As programmability expands from the core to the RAN, 2020 will be a tipping point
According to Neeraj Patel, senior VP and GM of Software & Services at Radisys, RAN is “the most complex piece in the telecom maze.”
The RAN, radio access network, provides a connection between a device and the core network, and the initiative to develop virtualized and open RAN (O-RAN) architectures has the potential to majorly disrupt the vendor landscape by creating open interfaces, platforms and ecosystems.
“The open RAN […] initiative [is being]driven by the operators globally. It is all about open interfaces, open architecture, open APIs, open hardware and software,” Patel explained at Mobile World Congress Los Angeles.
“But why?” Patel then asked. Why the push for a more open ecosystem?
“You have these operators that have come together and are creating a lot of momentum globally behind this initiative to see how do we actually take RAN and get it from its monolithic box and break it into disaggregated elements with multi-vendors coming in for white box hardware, software-defined components […] and then adding layers in. This is where a lot of the work is going on today.”
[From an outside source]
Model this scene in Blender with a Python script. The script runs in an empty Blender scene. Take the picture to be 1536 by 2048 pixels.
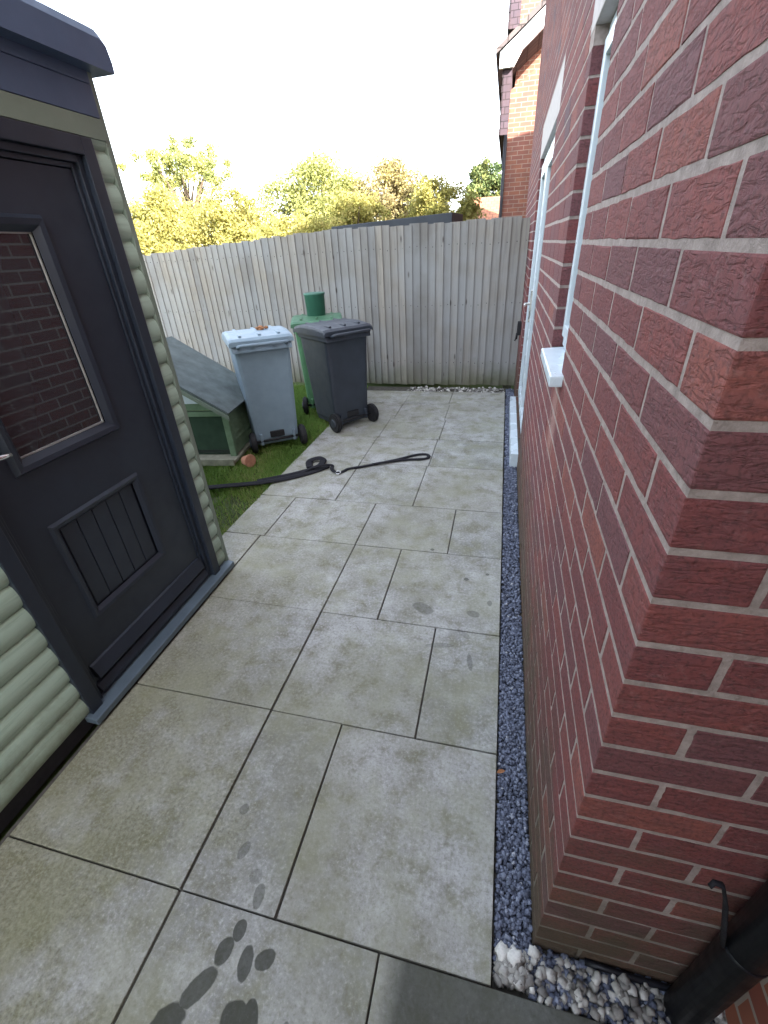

He added that operators want to know how to make open RAN programmable, scalable and manageable. “These are various elements that are coming together as part of this entire open RAN initiative,” he continued.
Patel also stated that open RAN will allow for “an entire ecosystem of different vendors.”
For Radisys’ part, Patel said the company is committed to enabling open solutions. “This lets you pick and choose different elements. Different vendors can say, ‘Hey I’m using this DU, and this CU, but how do these communicate?’ But if that interface is open, the architecture is open, the APIs are open, the hardware is open, the software is open, now you’re building a truly open network.”
RAN, Patel continued, allows an operator to have more choice about how to leverage spectrum efficiency and assets in terms of transport. Radisys is very active in the O-RAN Alliance. The company is also part of the Open Test and Integration Center (OTIC) initiative, launched this past September.
OTIC is a collaboration between numerous telecom players that focuses on multi-vendor interoperability and validation activities for realizing open RAN compliant disaggregated 5G access infrastructure.
OTIC aims to facilitate open source products and solutions to be functionally compliant to the specifications of the O-RAN Alliance, through verification, integration and testing of disaggregated RAN components and to deliver the desired architecture that supports a plug-n-play model.
Patel believes that 2020 will be “the tipping point” for Open RAN adoptions. “[Concepts of open RAN] are already in networks today, but we will see more mass adoption. The community is saying yes, we do want to see solutions that can be based on open RAN that are carrying live traffic. The principles of open RAN are not just being discussed in closed rooms. They can be seen in live networks, and we are seeing this globally,” Patel concluded.